Consider the case of an academic promoting “a joint bi-national sociopolitical entity, in which each side will be responsible for the particular matters pertaining to it, and both together will participate in the ordering of their common concerns.” Consider this same academic having described the two-state solution as “an unprecedented catastrophe.”
Those statements delegitimize Israel’s right to exist as a Jewish state. And yet the academic in question was Martin Buber, who made them in the 1940s. Was Buber anti-Semitic? Is it anti-Semitic now to quote him?
Or how about when someone calls the government of Israel an “enemy” and threatens to “strip [it] of your splendor”? God says this in Amos 3:11. Is God anti-Semitic?
Unless the AMCHA Initiative wants to ban the Bible, its definition is as overbroad in principle as in practice. There are times when anti-Israel rhetoric blurs into anti-Semitism, but there are times when it does not — even if it makes some people very uncomfortable.

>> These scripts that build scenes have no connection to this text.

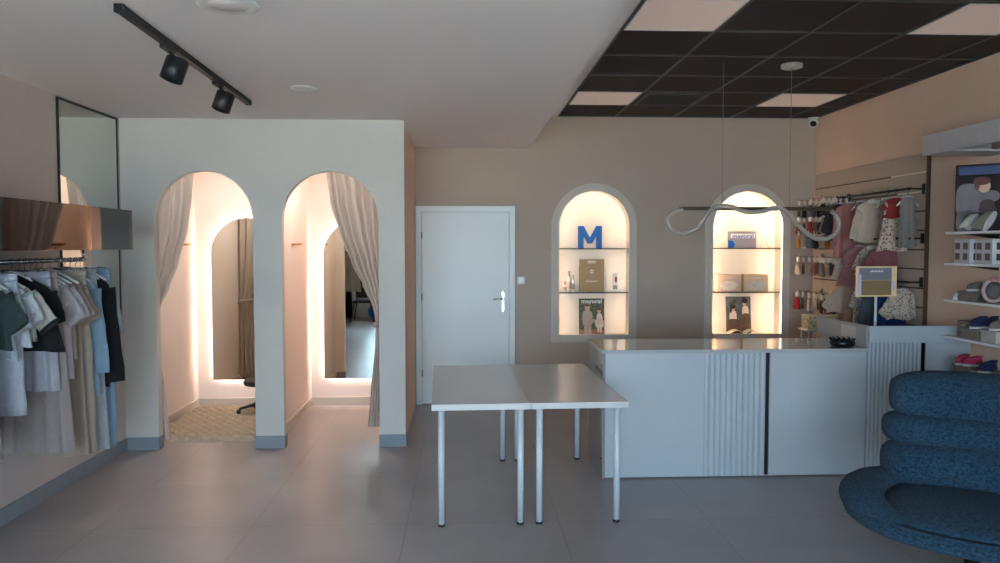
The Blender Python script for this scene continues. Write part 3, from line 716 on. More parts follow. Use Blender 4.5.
def pants_mesh(mb, w=.17, L=1.0, hemw=.10, seed=0, z0=-.06, th=.03):
    r = random.Random(seed)
    mb.tube([(0, 0, z0), (0, 0, z0-.04), (0, 0, z0-.12), (0, 0, z0-.22)], [w, w, w*1.08, w*1.12], 24, asp=th/w, up=(0, 1, 0))
    for s in (-1, 1):
        pts = [(s*w*.52, .004*math.sin(q+seed), z0-.18-(L-.18)*q/10) for q in range(11)]
        mb.tube(pts, [w*.58+(hemw-w*.58)*q/10+.003*math.sin(q*1.7+seed) for q in range(11)], 16, asp=.32, up=(0, 1, 0))
def skirt_mesh(mb, w=.16, hem=.26, L=.6, seed=0, z0=-.06, folds=6, A=.014):
    r = random.Random(seed); ph = r.random()*6; n = 64; rows = 16; vs = []
    for j in range(rows+1):
        q = j/rows; ww = w+(hem-w)*q**.9
        for k in range(n):
            a = 2*PI*k/n; cx = math.copysign(abs(math.cos(a))**.8, math.cos(a))
            vs.append((ww*cx, (.014+.022*q)*math.sin(a)+A*q*math.sin(folds*PI*cx+ph), z0-L*q))
    mb.add(vs, [(i*n+k, i*n+(k+1) % n, (i+1)*n+(k+1) % n, (i+1)*n+k) for i in range(rows) for k in range(n)], 0, True)
def hanger(lab, grp, loc, rz, kind='shoulder', hw=.19, m0=None, rr=.0085):
    t = thing('clothes_hanger', lab, 'hanger', loc, rz, grp)
    m = MB(); m.tube([(-.013, 0, -.012), (-.014, 0, .004), (-.006, 0, .0155), (.006, 0, .0165), (.0155, 0, .006), (.014, 0, -.008), (0, 0, -.022), (0, 0, -.055)], .0022, 6); m.build('hook', CHROME, t)
    if kind == 'shoulder':
        m = MB(); m.tube([(-hw, 0, -.135), (-hw*.6, 0, -.095), (-.04, 0, -.062), (0, 0, -.055), (.04, 0, -.062), (hw*.6, 0, -.095), (hw, 0, -.135)], rr, 8, asp=1.3, up=(0, 1, 0)); m.build('shoulder_bar', m0 or WHITE_PL, t)
    else:
        m = MB(); m.tube([(-hw, 0, -.052), (hw, 0, -.052)], .0035, 8); m.build('bar', m0 or CHROME, t)
        for s in (-1, 1):
            m = MB(); m.box(s*hw*.72-.014, s*hw*.72+.014, -.012, .012, -.085, -.045, bev=.003); m.build('clip', m0 or CHROME, t)
    return t
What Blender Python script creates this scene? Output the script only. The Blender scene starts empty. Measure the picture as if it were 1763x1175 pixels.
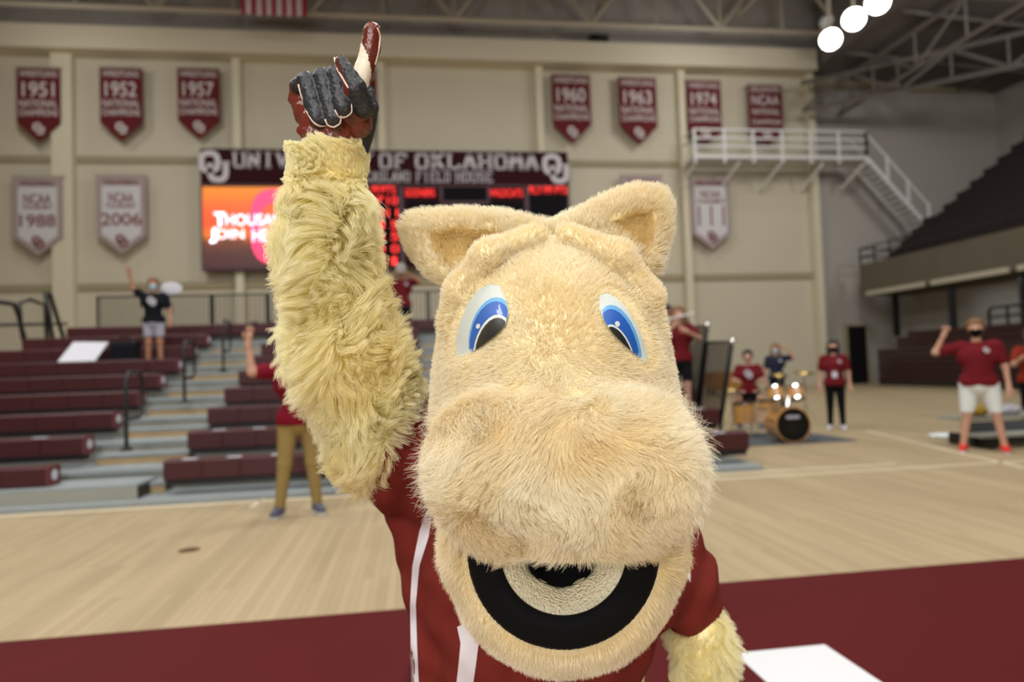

With Hillel and AIPAC declining to get on board with AMCHA’s initiative, there are hopes that cooler heads will prevail, and that a much-needed, nuanced conversation about anti-Semitism will begin. Stern, for example, writes that denying the Jewish people the right to self-determination is, itself, anti-Semitic — that is an interesting proposition that may require a qualified response.
Or, building on another of Stern’s points, I might say that boycotting wine from Hebron is not anti-Semitic, but boycotting Manischewitz, in order to get back at the Jews, is. So is assuming that American Jews cannot be impartial members of student government — though if the student in question has received money from a right-wing organization with the mission of infiltrating student government, maybe not.
These are the kinds of nuanced issues that the UC might take up in its deliberations. The Three-Ds are too blunt an instrument. In condemning those who delegitimize Israel, they end up delegitimizing the importance of fighting anti-Semitism.
Jay Michaelson is a Forward contributing editor.
This story was amended on July 23 to take into account the ADL’s letter to the University of California Board of Regents.